Created through an interagency process chaired by representatives from the federal departments of Commerce, Defense, and Energy, the plan documents the fundamental importance of advanced manufacturing to the nation’s economic well-being and sets forth five objectives for federal policy:

  • Accelerate investment, especially by and in small- and medium-sized manufacturers
  • Make the education and training system more responsive to the demand for skills
  • Optimize federal advanced manufacturing R&D investments by taking a portfolio perspective
  • Increase total public and private investments in advanced manufacturing R&D
  • Foster national and regional partnerships among all stakeholders in advanced manufacturing

Again, all of these goals are important, but it is gratifying to see that the new strategy heavily stresses the critical role of regional industry clusters in propelling advanced industries.

How did the interagency working group arrive at such a strong regional focus?

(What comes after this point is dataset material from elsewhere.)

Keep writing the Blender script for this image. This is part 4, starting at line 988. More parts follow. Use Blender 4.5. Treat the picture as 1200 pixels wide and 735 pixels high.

Because it realized that advanced manufacturing in America is sustained in Louisville and Wichita and San Jose by the interactions of thousands of small- and medium-sized enterprises (SMEs) linked tightly (or loosely) into geographically-concentrated communities or supply chains.

Very rarely does a manufacturing firm exist in isolation. Instead, advanced manufacturing firms interact constantly with each other and with local research universities and community colleges, labor unions, trade associations, and governments in ways that build up a shared “industrial commons” of shared knowledge assets and even shared physical facilities. Since these commons exist locally, and since ensuring their global leadership will be crucial, regional industry clusters and local manufacturing ecosystems are going to loom large as central units in any strategy to foster these high-value industries. That’s why Bruce Katz and I several years ago called the present era a “cluster moment.” Increasingly, it is being recognized that clusters are a fruitful economic basis for efforts to improve technology platform development, knowledge sharing, training, and research application.

So what might federal engagement to catalyze and strength regional advanced manufacturing clusters look like?

To an extent such work is already underway albeit at too small a scale. Already the federal government is making cluster-based investments that aid and abet the efforts of local educational and research organizations, state and regional economic development authorities, and the private sector to coordinate their activities and to conduct proof-of-concept and commercialization activities.

For instance, the Jobs and Innovation Accelerator Challenge–led by the Economic Development Administration (EDA) in the Department of Commerce in partnership with other agencies such as the Department of Energy, National Institute of Standards and Technology (NIST), and the Small Business Administration (SBA)–will run a competition focused on advanced manufacturing in fiscal 2012.

Programs like these are just the right way to support–with a light touch–the “bottom up” initiatives that are breaking out across the country in U.S. regions.

In any event, it is good to see the federal government thinking seriously about how to defend, renew, and expand America’s crucial advanced manufacturing sector. That regions and local innovation clusters lie at the center of its thinking bodes well, as there may be no other way to engage with these intricate, fast-moving, and regionally varied industries.